[3D scene scripts]
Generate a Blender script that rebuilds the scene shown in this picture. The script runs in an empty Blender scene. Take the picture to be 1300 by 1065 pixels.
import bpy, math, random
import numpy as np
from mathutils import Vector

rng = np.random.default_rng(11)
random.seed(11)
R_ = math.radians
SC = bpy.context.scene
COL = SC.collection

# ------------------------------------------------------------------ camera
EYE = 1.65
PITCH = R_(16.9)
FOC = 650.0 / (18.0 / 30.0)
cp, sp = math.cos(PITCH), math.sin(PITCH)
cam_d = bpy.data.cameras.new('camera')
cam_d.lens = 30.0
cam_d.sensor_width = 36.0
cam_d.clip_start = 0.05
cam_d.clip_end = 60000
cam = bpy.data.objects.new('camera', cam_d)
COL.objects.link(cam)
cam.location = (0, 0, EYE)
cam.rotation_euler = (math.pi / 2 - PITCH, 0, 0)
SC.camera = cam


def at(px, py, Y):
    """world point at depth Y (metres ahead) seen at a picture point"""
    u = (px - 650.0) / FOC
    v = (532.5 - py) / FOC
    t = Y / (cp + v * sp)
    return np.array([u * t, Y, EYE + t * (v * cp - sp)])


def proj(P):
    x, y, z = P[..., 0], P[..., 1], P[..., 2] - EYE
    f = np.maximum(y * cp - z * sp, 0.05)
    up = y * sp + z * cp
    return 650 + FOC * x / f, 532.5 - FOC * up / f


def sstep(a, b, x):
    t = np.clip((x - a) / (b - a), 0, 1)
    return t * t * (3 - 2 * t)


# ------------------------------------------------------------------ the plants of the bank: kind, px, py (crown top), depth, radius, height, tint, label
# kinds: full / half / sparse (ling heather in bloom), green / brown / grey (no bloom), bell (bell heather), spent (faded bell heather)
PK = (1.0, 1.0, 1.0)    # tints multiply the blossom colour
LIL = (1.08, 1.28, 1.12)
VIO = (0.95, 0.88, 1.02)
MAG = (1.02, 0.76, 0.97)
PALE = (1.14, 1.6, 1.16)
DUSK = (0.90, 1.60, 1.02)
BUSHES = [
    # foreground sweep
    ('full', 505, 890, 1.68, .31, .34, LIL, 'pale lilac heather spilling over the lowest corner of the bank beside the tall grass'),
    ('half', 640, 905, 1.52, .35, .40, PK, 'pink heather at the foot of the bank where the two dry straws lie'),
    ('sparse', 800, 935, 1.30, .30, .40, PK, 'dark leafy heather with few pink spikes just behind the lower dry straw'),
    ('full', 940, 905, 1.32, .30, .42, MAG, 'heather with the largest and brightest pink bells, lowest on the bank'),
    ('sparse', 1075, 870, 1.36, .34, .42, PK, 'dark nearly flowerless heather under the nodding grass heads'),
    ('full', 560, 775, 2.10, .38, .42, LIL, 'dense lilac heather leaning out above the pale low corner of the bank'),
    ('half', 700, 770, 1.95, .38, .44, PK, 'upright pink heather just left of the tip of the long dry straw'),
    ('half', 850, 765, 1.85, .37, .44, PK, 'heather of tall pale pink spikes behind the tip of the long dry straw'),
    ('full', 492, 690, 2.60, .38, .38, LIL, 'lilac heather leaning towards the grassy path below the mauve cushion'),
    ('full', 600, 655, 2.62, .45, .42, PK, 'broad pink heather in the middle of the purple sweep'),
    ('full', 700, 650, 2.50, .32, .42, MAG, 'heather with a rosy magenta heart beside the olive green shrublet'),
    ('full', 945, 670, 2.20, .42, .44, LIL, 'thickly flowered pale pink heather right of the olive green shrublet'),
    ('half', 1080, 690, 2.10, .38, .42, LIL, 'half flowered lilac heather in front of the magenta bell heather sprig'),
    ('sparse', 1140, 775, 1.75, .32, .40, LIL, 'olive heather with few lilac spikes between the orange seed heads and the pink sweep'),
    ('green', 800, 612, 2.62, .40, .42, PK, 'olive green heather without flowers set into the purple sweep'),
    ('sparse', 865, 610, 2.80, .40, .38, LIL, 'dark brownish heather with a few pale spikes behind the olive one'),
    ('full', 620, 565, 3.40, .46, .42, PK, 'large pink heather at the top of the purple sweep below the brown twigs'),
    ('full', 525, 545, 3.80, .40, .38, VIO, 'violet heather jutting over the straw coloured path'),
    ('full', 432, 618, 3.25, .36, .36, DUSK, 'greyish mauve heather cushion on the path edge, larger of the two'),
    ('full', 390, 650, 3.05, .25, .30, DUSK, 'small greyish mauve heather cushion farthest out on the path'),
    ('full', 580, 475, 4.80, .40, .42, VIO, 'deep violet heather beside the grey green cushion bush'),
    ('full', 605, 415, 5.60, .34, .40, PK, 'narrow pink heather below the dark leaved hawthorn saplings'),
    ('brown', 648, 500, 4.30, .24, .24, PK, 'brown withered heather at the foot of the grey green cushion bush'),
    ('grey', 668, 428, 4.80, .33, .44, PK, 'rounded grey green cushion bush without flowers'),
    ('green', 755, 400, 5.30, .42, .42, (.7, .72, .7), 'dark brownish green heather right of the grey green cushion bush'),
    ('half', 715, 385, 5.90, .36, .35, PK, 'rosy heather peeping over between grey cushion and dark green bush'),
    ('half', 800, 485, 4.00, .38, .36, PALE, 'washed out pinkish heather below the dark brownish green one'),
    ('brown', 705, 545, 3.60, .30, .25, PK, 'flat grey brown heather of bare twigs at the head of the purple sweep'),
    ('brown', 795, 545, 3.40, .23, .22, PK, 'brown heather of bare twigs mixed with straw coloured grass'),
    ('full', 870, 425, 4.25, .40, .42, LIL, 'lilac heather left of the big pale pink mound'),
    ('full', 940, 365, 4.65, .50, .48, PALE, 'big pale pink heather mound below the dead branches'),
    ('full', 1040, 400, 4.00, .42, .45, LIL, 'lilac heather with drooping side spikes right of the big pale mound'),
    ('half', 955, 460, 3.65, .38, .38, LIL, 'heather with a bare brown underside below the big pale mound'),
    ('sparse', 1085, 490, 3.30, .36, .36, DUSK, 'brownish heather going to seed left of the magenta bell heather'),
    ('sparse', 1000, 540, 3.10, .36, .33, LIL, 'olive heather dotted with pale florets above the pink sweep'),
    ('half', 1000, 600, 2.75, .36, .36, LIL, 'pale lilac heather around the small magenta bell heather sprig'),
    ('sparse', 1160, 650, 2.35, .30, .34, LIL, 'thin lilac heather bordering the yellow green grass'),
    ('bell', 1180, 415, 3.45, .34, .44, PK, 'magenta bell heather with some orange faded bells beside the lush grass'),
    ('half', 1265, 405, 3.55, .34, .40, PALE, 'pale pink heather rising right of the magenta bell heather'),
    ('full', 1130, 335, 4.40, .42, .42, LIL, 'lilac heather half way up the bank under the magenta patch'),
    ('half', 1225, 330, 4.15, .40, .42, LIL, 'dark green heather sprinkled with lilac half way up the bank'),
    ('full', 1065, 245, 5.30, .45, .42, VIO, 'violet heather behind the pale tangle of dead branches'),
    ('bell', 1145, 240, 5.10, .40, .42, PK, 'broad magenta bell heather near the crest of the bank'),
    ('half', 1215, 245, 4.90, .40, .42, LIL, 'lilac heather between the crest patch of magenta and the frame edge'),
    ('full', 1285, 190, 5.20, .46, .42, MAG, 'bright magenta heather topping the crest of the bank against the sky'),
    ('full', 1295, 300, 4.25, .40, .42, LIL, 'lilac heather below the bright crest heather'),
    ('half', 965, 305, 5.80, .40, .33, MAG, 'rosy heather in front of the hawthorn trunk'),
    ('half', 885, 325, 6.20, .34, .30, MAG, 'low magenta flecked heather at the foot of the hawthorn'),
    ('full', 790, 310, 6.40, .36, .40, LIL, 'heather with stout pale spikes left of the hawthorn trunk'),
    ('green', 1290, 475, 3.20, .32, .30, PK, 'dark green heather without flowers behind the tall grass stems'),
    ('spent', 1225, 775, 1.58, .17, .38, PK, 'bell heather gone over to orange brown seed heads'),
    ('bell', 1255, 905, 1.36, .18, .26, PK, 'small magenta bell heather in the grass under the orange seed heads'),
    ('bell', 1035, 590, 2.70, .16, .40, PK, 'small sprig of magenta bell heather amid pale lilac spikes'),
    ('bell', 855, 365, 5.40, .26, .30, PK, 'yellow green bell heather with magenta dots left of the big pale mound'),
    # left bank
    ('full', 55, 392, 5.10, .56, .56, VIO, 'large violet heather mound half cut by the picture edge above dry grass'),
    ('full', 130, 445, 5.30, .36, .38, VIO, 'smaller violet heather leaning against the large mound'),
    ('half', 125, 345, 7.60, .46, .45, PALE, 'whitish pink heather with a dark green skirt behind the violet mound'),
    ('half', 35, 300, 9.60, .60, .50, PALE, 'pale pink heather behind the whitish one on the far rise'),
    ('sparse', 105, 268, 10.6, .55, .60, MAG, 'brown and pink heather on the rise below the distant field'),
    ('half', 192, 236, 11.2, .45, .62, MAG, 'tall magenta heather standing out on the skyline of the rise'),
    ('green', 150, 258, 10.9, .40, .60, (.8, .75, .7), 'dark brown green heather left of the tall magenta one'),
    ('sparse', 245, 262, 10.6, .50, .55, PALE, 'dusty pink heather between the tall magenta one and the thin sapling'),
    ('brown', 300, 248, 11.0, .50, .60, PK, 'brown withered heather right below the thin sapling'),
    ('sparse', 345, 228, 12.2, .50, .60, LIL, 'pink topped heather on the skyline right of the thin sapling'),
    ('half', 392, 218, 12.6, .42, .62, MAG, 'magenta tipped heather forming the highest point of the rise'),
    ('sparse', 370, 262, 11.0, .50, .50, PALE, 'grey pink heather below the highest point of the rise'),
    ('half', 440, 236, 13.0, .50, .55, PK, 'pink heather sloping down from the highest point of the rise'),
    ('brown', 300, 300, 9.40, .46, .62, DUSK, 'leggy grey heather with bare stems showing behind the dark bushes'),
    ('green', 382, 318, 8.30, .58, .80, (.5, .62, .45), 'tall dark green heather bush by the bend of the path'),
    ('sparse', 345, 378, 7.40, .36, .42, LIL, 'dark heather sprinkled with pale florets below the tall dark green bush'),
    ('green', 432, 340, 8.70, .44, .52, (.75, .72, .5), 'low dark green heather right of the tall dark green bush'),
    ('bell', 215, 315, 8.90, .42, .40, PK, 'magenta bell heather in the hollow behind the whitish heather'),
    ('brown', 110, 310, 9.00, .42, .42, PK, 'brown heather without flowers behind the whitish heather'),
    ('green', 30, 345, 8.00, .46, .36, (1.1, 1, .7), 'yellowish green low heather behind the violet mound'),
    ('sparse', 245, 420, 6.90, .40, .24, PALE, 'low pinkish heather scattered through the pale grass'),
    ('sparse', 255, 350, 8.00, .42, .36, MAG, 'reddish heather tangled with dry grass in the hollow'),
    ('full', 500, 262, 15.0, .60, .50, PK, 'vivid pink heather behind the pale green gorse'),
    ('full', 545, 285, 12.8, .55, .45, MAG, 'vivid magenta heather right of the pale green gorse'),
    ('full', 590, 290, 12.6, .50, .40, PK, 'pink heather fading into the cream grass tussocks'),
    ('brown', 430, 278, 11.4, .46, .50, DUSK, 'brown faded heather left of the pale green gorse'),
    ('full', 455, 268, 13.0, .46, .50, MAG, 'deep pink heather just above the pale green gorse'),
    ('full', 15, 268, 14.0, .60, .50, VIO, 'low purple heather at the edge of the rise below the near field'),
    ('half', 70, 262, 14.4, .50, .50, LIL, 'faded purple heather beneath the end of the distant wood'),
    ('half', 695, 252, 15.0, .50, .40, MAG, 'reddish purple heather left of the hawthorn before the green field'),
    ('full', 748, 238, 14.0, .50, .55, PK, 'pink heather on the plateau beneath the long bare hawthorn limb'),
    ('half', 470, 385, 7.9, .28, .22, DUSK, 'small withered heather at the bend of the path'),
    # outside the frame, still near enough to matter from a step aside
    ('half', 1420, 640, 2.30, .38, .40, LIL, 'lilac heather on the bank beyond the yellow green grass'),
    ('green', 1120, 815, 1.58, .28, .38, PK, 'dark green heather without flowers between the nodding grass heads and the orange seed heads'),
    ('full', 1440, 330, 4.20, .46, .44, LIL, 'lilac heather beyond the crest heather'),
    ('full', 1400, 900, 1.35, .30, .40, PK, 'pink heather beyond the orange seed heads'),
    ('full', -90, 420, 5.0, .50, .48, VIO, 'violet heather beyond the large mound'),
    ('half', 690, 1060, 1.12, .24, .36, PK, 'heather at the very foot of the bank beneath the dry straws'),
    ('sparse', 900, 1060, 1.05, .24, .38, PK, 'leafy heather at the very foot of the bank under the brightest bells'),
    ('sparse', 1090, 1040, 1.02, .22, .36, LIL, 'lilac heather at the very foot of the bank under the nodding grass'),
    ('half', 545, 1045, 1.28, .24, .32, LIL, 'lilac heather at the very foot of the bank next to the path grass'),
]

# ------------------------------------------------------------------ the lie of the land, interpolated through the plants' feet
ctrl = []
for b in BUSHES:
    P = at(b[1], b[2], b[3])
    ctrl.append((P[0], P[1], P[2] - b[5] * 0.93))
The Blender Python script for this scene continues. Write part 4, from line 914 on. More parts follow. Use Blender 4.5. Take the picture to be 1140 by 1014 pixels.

## REQUEST
Retype exactly the lines from the start of the entries through the one with "COL = SC.collection"; include both ends.

## THE COMPLETED TASK
Generate a Blender script that rebuilds the scene shown in this picture. The script runs in an empty Blender scene. Take the picture to be 1300 by 1065 pixels.
import bpy, math, random
import numpy as np
from mathutils import Vector

rng = np.random.default_rng(11)
random.seed(11)
R_ = math.radians
SC = bpy.context.scene
COL = SC.collection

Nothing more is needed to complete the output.